──────── Source material

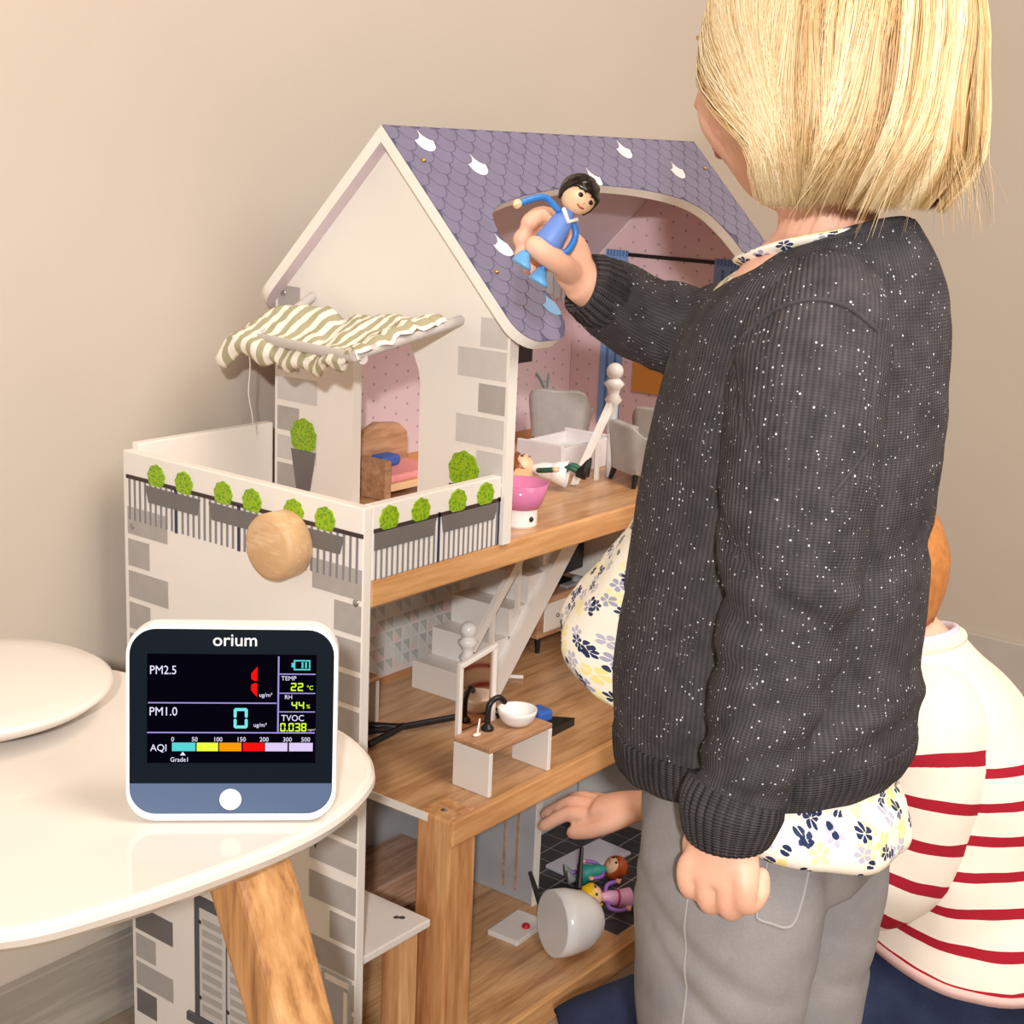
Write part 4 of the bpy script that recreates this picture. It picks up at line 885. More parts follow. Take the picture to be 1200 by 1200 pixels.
# ------------------------------------------------------------------ people: materials
t = NT('skin', 0.5, 0.4); v = t.coord()
t.col(t.ramp(t.noise(v, 26, 3), (0.3, srgb(226, 172, 146)), (0.7, srgb(236, 188, 162))))
t.b.inputs['Subsurface Weight'].default_value = 0.12; t.b.inputs['Subsurface Radius'].default_value = (0.012, 0.004, 0.002); t.b.inputs['Subsurface Scale'].default_value = 0.4
t.bump(t.noise(v, 420, 2), 0.06, 0.0006)
plain('lip', (196, 110, 100), 0.45); plain('eye_white', (236, 234, 230), 0.2); plain('iris', (70, 92, 110), 0.2); plain('lash', (70, 46, 30), 0.6)
# knitted cardigan: charcoal, fine ribs, scattered glitter
def knit(name, pitch, strength, glit=True):
    t = NT(name, 0.92, 0.15); uv = t.coord('UV'); ob = t.coord('Object')
    sx = t.n('ShaderNodeSeparateXYZ'); t.l(uv, sx.inputs[0])
    rib = t.math('SINE', t.math('MULTIPLY', sx.outputs[0], 2 * PI / pitch))
    row = t.math('SINE', t.math('MULTIPLY', sx.outputs[1], 2 * PI / 0.0019))
    n_ = t.noise(ob, 55, 4)
    base = t.ramp(n_, (0.3, srgb(62, 59, 62)), (0.7, srgb(84, 80, 82)))
    base = t.mix(t.math('MULTIPLY', t.math('ADD', rib, 1.0), 0.22), base, srgb(46, 44, 50))
    if glit:
        vo = t.n('ShaderNodeTexVoronoi'); vo.inputs['Scale'].default_value = 300; t.l(ob, vo.inputs['Vector'])
        sep = t.n('ShaderNodeSeparateXYZ'); t.l(vo.outputs['Color'], sep.inputs[0])
        spk = t.math('MULTIPLY', t.math('LESS_THAN', vo.outputs['Distance'], t.math('ADD', 0.06, t.math('MULTIPLY', sep.outputs[1], 0.20))), t.math('GREATER_THAN', sep.outputs[0], 0.62))
        base = t.mix(t.math('MULTIPLY', spk, 0.9), base, srgb(214, 214, 226))
        t.l(t.math('SUBTRACT', 0.92, t.math('MULTIPLY', spk, 0.5)), t.b.inputs['Roughness'])
    t.col(base)
    h = t.math('ADD', rib, t.math('ADD', t.math('MULTIPLY', row, 0.35), t.math('MULTIPLY', n_, 3.0)))
    t.bump(h, strength, 0.0012)
knit('knit', 0.0034, 0.45); knit('knit_rib', 0.0062, 1.0, False)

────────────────

▸ Given instruction: Make an exact copy of the data above, pictures excluded.

▸ Finished answer:
Write part 4 of the bpy script that recreates this picture. It picks up at line 885. More parts follow. Take the picture to be 1200 by 1200 pixels.
# ------------------------------------------------------------------ people: materials
t = NT('skin', 0.5, 0.4); v = t.coord()
t.col(t.ramp(t.noise(v, 26, 3), (0.3, srgb(226, 172, 146)), (0.7, srgb(236, 188, 162))))
t.b.inputs['Subsurface Weight'].default_value = 0.12; t.b.inputs['Subsurface Radius'].default_value = (0.012, 0.004, 0.002); t.b.inputs['Subsurface Scale'].default_value = 0.4
t.bump(t.noise(v, 420, 2), 0.06, 0.0006)
plain('lip', (196, 110, 100), 0.45); plain('eye_white', (236, 234, 230), 0.2); plain('iris', (70, 92, 110), 0.2); plain('lash', (70, 46, 30), 0.6)
# knitted cardigan: charcoal, fine ribs, scattered glitter
def knit(name, pitch, strength, glit=True):
    t = NT(name, 0.92, 0.15); uv = t.coord('UV'); ob = t.coord('Object')
    sx = t.n('ShaderNodeSeparateXYZ'); t.l(uv, sx.inputs[0])
    rib = t.math('SINE', t.math('MULTIPLY', sx.outputs[0], 2 * PI / pitch))
    row = t.math('SINE', t.math('MULTIPLY', sx.outputs[1], 2 * PI / 0.0019))
    n_ = t.noise(ob, 55, 4)
    base = t.ramp(n_, (0.3, srgb(62, 59, 62)), (0.7, srgb(84, 80, 82)))
    base = t.mix(t.math('MULTIPLY', t.math('ADD', rib, 1.0), 0.22), base, srgb(46, 44, 50))
    if glit:
        vo = t.n('ShaderNodeTexVoronoi'); vo.inputs['Scale'].default_value = 300; t.l(ob, vo.inputs['Vector'])
        sep = t.n('ShaderNodeSeparateXYZ'); t.l(vo.outputs['Color'], sep.inputs[0])
        spk = t.math('MULTIPLY', t.math('LESS_THAN', vo.outputs['Distance'], t.math('ADD', 0.06, t.math('MULTIPLY', sep.outputs[1], 0.20))), t.math('GREATER_THAN', sep.outputs[0], 0.62))
        base = t.mix(t.math('MULTIPLY', spk, 0.9), base, srgb(214, 214, 226))
        t.l(t.math('SUBTRACT', 0.92, t.math('MULTIPLY', spk, 0.5)), t.b.inputs['Roughness'])
    t.col(base)
    h = t.math('ADD', rib, t.math('ADD', t.math('MULTIPLY', row, 0.35), t.math('MULTIPLY', n_, 3.0)))
    t.bump(h, strength, 0.0012)
knit('knit', 0.0034, 0.45); knit('knit_rib', 0.0062, 1.0, False)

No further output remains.